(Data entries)
________________
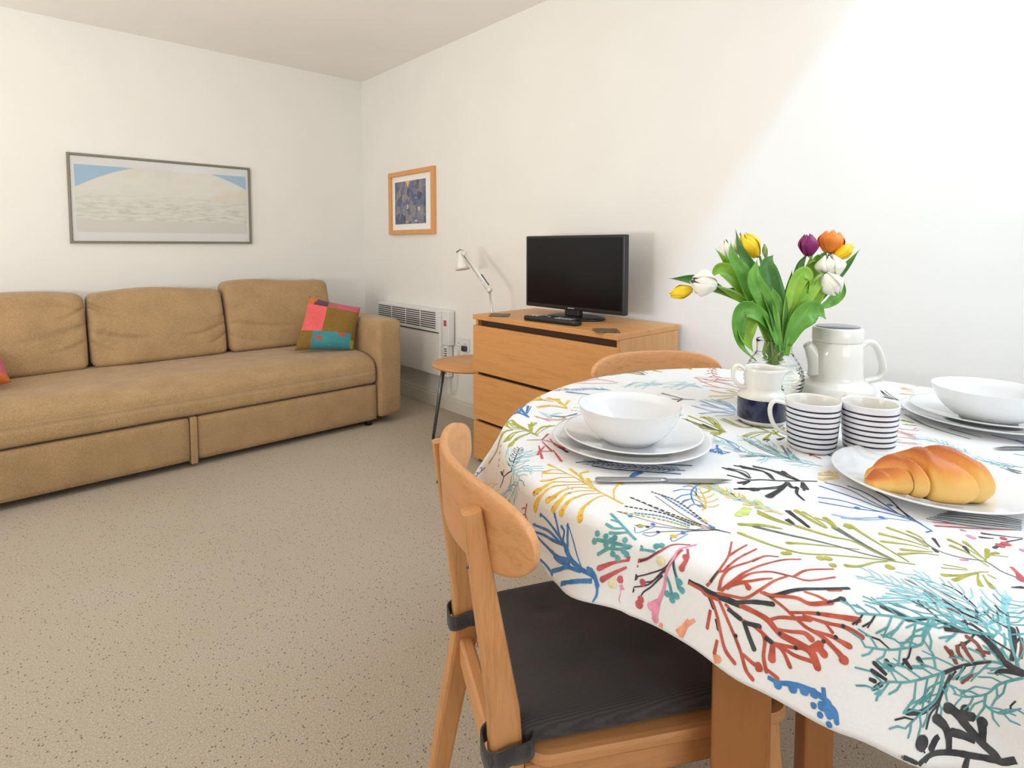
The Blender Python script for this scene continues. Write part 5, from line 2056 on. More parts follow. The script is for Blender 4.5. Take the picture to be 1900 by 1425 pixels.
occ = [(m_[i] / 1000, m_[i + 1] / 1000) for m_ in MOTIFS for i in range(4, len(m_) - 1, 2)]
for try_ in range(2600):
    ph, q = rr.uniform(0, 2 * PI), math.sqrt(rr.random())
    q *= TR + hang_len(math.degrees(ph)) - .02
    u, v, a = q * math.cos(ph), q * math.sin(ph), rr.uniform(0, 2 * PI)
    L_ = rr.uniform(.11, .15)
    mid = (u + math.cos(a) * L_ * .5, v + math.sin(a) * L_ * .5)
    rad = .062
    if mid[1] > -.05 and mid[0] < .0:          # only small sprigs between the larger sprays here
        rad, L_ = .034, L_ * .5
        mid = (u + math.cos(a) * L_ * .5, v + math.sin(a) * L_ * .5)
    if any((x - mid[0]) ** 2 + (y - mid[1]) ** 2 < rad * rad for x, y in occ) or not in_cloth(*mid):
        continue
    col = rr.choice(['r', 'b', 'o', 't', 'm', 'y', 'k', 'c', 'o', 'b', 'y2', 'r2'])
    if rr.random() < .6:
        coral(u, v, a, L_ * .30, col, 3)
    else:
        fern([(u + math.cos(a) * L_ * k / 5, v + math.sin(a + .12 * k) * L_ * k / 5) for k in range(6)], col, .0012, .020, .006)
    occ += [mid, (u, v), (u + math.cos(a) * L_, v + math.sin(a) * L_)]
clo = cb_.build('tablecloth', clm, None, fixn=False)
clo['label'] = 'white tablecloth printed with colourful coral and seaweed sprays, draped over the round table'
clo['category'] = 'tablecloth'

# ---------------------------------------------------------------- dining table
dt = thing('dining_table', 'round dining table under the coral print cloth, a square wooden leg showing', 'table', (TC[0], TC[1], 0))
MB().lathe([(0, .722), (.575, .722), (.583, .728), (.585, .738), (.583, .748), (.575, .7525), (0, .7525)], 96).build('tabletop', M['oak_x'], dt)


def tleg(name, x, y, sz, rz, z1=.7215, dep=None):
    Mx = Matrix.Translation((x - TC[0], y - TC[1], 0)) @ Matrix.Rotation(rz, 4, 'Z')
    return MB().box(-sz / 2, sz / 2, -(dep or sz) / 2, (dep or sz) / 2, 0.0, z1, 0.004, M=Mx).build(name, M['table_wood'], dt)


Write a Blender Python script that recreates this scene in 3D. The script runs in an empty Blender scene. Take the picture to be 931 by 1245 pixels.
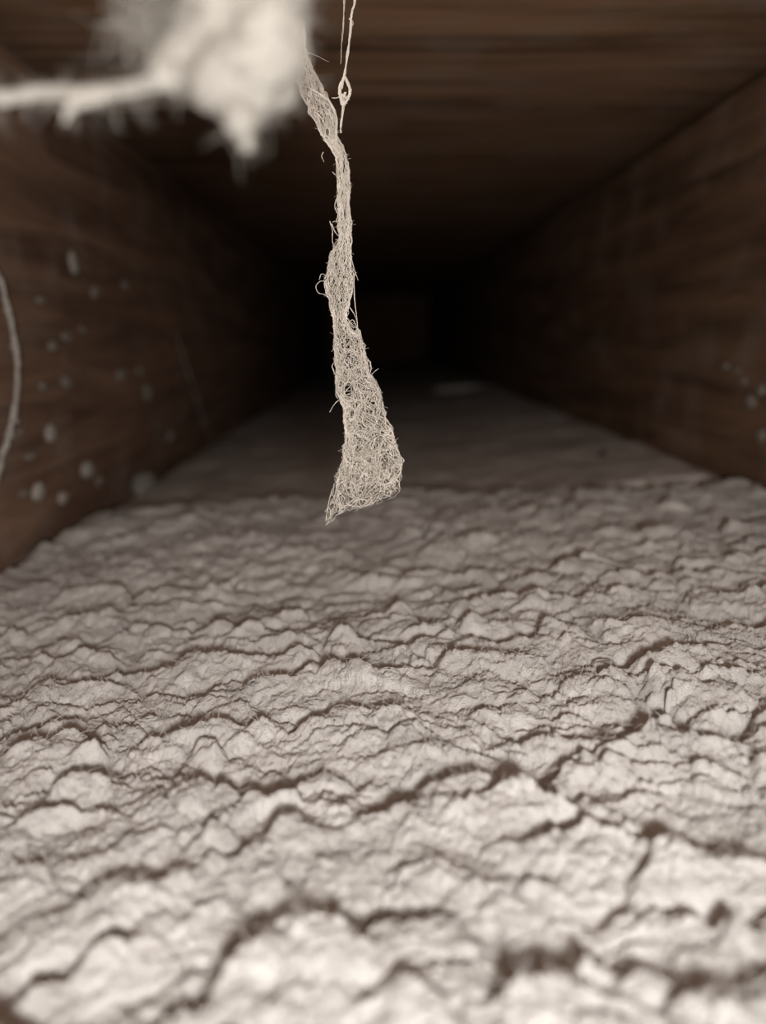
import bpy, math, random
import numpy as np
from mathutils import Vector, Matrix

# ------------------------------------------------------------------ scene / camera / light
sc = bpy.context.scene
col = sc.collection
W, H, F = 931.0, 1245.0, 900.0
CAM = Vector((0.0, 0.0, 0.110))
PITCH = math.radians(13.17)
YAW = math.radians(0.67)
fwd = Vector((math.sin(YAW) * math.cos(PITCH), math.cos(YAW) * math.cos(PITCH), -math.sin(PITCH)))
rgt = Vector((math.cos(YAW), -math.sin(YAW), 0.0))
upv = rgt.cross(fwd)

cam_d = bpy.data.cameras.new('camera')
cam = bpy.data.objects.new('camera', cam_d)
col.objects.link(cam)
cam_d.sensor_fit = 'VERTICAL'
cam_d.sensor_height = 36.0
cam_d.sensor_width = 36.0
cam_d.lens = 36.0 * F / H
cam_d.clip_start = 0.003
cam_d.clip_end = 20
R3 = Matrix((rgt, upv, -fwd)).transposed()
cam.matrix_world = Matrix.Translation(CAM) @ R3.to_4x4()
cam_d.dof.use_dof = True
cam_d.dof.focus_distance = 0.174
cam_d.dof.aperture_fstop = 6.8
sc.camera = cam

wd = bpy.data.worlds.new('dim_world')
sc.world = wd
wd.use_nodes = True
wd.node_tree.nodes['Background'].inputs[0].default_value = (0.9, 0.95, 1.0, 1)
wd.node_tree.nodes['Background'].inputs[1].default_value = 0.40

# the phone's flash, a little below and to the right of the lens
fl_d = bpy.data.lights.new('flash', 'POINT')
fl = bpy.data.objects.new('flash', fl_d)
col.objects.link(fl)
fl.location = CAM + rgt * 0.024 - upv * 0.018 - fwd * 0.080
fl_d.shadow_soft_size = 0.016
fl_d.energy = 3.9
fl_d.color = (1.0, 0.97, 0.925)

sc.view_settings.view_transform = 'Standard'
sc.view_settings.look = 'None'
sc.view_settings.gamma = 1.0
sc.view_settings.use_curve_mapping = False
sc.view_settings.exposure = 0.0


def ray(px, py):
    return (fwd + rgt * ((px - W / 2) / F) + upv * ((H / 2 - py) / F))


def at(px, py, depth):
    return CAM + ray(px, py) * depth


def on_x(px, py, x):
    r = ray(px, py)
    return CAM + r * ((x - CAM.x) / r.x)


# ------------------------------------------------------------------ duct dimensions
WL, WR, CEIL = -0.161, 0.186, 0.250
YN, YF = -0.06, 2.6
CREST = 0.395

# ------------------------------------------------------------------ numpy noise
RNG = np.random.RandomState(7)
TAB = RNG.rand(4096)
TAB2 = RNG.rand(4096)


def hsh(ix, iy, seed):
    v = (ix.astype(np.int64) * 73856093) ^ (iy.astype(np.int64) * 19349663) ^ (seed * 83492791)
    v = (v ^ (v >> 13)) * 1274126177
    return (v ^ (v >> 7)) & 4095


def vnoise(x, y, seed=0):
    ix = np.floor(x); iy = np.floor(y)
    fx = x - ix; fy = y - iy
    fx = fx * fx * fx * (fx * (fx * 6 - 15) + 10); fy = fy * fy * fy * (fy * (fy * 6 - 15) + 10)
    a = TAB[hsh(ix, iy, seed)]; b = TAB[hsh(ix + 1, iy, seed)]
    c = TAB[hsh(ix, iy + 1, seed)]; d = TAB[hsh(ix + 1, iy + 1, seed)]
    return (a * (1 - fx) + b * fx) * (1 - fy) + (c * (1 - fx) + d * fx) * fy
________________
Task requirements
Copy out all of the data word for word. Do not carry over any picture.

Exercise output
The Blender Python script for this scene continues. Write part 5, from line 2056 on. More parts follow. The script is for Blender 4.5. Take the picture to be 1900 by 1425 pixels.
occ = [(m_[i] / 1000, m_[i + 1] / 1000) for m_ in MOTIFS for i in range(4, len(m_) - 1, 2)]
for try_ in range(2600):
    ph, q = rr.uniform(0, 2 * PI), math.sqrt(rr.random())
    q *= TR + hang_len(math.degrees(ph)) - .02
    u, v, a = q * math.cos(ph), q * math.sin(ph), rr.uniform(0, 2 * PI)
    L_ = rr.uniform(.11, .15)
    mid = (u + math.cos(a) * L_ * .5, v + math.sin(a) * L_ * .5)
    rad = .062
    if mid[1] > -.05 and mid[0] < .0:          # only small sprigs between the larger sprays here
        rad, L_ = .034, L_ * .5
        mid = (u + math.cos(a) * L_ * .5, v + math.sin(a) * L_ * .5)
    if any((x - mid[0]) ** 2 + (y - mid[1]) ** 2 < rad * rad for x, y in occ) or not in_cloth(*mid):
        continue
    col = rr.choice(['r', 'b', 'o', 't', 'm', 'y', 'k', 'c', 'o', 'b', 'y2', 'r2'])
    if rr.random() < .6:
        coral(u, v, a, L_ * .30, col, 3)
    else:
        fern([(u + math.cos(a) * L_ * k / 5, v + math.sin(a + .12 * k) * L_ * k / 5) for k in range(6)], col, .0012, .020, .006)
    occ += [mid, (u, v), (u + math.cos(a) * L_, v + math.sin(a) * L_)]
clo = cb_.build('tablecloth', clm, None, fixn=False)
clo['label'] = 'white tablecloth printed with colourful coral and seaweed sprays, draped over the round table'
clo['category'] = 'tablecloth'

# ---------------------------------------------------------------- dining table
dt = thing('dining_table', 'round dining table under the coral print cloth, a square wooden leg showing', 'table', (TC[0], TC[1], 0))
MB().lathe([(0, .722), (.575, .722), (.583, .728), (.585, .738), (.583, .748), (.575, .7525), (0, .7525)], 96).build('tabletop', M['oak_x'], dt)


def tleg(name, x, y, sz, rz, z1=.7215, dep=None):
    Mx = Matrix.Translation((x - TC[0], y - TC[1], 0)) @ Matrix.Rotation(rz, 4, 'Z')
    return MB().box(-sz / 2, sz / 2, -(dep or sz) / 2, (dep or sz) / 2, 0.0, z1, 0.004, M=Mx).build(name, M['table_wood'], dt)


Write a Blender Python script that recreates this scene in 3D. The script runs in an empty Blender scene. Take the picture to be 931 by 1245 pixels.
import bpy, math, random
import numpy as np
from mathutils import Vector, Matrix

# ------------------------------------------------------------------ scene / camera / light
sc = bpy.context.scene
col = sc.collection
W, H, F = 931.0, 1245.0, 900.0
CAM = Vector((0.0, 0.0, 0.110))
PITCH = math.radians(13.17)
YAW = math.radians(0.67)
fwd = Vector((math.sin(YAW) * math.cos(PITCH), math.cos(YAW) * math.cos(PITCH), -math.sin(PITCH)))
rgt = Vector((math.cos(YAW), -math.sin(YAW), 0.0))
upv = rgt.cross(fwd)

cam_d = bpy.data.cameras.new('camera')
cam = bpy.data.objects.new('camera', cam_d)
col.objects.link(cam)
cam_d.sensor_fit = 'VERTICAL'
cam_d.sensor_height = 36.0
cam_d.sensor_width = 36.0
cam_d.lens = 36.0 * F / H
cam_d.clip_start = 0.003
cam_d.clip_end = 20
R3 = Matrix((rgt, upv, -fwd)).transposed()
cam.matrix_world = Matrix.Translation(CAM) @ R3.to_4x4()
cam_d.dof.use_dof = True
cam_d.dof.focus_distance = 0.174
cam_d.dof.aperture_fstop = 6.8
sc.camera = cam

wd = bpy.data.worlds.new('dim_world')
sc.world = wd
wd.use_nodes = True
wd.node_tree.nodes['Background'].inputs[0].default_value = (0.9, 0.95, 1.0, 1)
wd.node_tree.nodes['Background'].inputs[1].default_value = 0.40

# the phone's flash, a little below and to the right of the lens
fl_d = bpy.data.lights.new('flash', 'POINT')
fl = bpy.data.objects.new('flash', fl_d)
col.objects.link(fl)
fl.location = CAM + rgt * 0.024 - upv * 0.018 - fwd * 0.080
fl_d.shadow_soft_size = 0.016
fl_d.energy = 3.9
fl_d.color = (1.0, 0.97, 0.925)

sc.view_settings.view_transform = 'Standard'
sc.view_settings.look = 'None'
sc.view_settings.gamma = 1.0
sc.view_settings.use_curve_mapping = False
sc.view_settings.exposure = 0.0


def ray(px, py):
    return (fwd + rgt * ((px - W / 2) / F) + upv * ((H / 2 - py) / F))


def at(px, py, depth):
    return CAM + ray(px, py) * depth


def on_x(px, py, x):
    r = ray(px, py)
    return CAM + r * ((x - CAM.x) / r.x)


# ------------------------------------------------------------------ duct dimensions
WL, WR, CEIL = -0.161, 0.186, 0.250
YN, YF = -0.06, 2.6
CREST = 0.395

# ------------------------------------------------------------------ numpy noise
RNG = np.random.RandomState(7)
TAB = RNG.rand(4096)
TAB2 = RNG.rand(4096)


def hsh(ix, iy, seed):
    v = (ix.astype(np.int64) * 73856093) ^ (iy.astype(np.int64) * 19349663) ^ (seed * 83492791)
    v = (v ^ (v >> 13)) * 1274126177
    return (v ^ (v >> 7)) & 4095


def vnoise(x, y, seed=0):
    ix = np.floor(x); iy = np.floor(y)
    fx = x - ix; fy = y - iy
    fx = fx * fx * fx * (fx * (fx * 6 - 15) + 10); fy = fy * fy * fy * (fy * (fy * 6 - 15) + 10)
    a = TAB[hsh(ix, iy, seed)]; b = TAB[hsh(ix + 1, iy, seed)]
    c = TAB[hsh(ix, iy + 1, seed)]; d = TAB[hsh(ix + 1, iy + 1, seed)]
    return (a * (1 - fx) + b * fx) * (1 - fy) + (c * (1 - fx) + d * fx) * fy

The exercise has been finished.